Of course, boycott BP.
One can reduce one's electricity usage. In Los Angeles I have signed up for green electricity from LA Department of Water and Power and get electricity from renewable sources. I also live in an all-electric apartment.
Also, i visited Costa Rice last August, and they have 95% of their power from renewable sources--mostly from hydroelectric dams. Our environmental movement doesn't really push hard for a comprehensive energy policy in the U.S. We should through environmental organizations have a mass movement that wants huge changes in our energy policy nationwide. In Texas, Montana, the Dakotas etc they can have wind generators for electricity. In Los Angeles and a lot of the Southwest studies have shown that solar panels on rooftops can give almost all of the electricity needed for the home or building. We need to develop our will to make change.
ARCO, we will not buy your gas,
our patience has been spent!
To BP's plundered opulence,
this message will be sent.
And to the Earth, your loss is plain...
ruined sea and nation.
BP,that karma works on your
destruction! Our elation.
The oil industry it is clear now to me, has been let loose.
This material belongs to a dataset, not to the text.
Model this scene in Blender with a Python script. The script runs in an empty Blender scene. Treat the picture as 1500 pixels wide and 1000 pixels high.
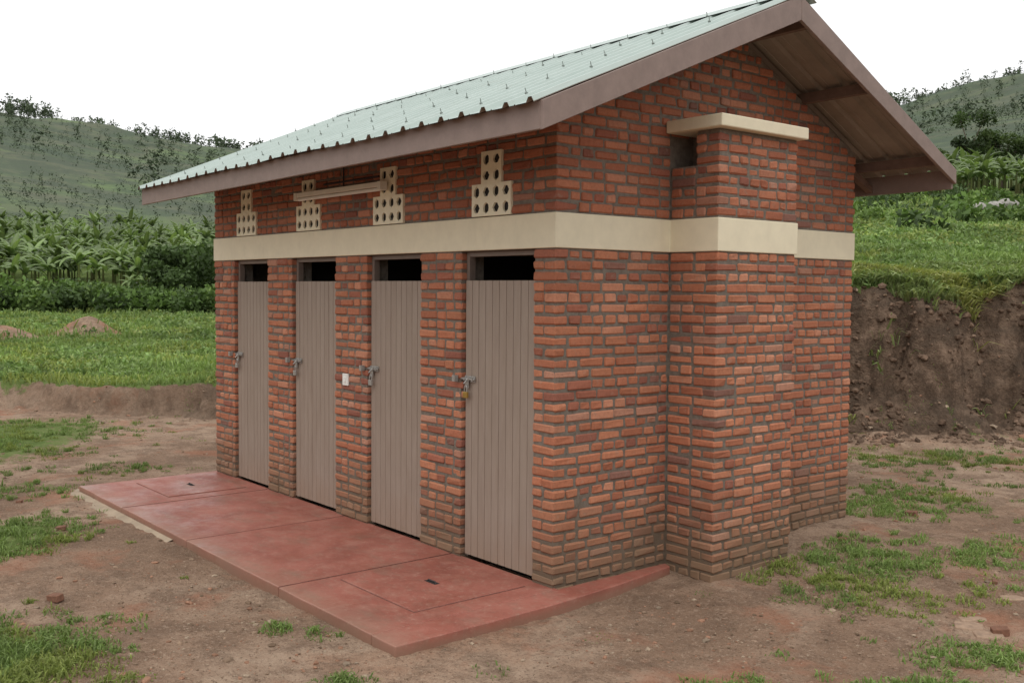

The Bigger you are the looser were the regulatory requirements.
Before we jump on Obama (I am not a fan of his watching his geopolitics and finance reform) lets just remember that the Oil Men Bush Co. and Cheney (HAL) were running the show for a LONG 8 years that helped to bring this innovative country to its Knees !!!!!
For those that think that the gov. should take over the operation I say stop and think. Day to day the gov. has its head in Finance and War, and has experts in these areas. They do not have the expertise to drill or put out wells. The Oil Industry has this, hence BP.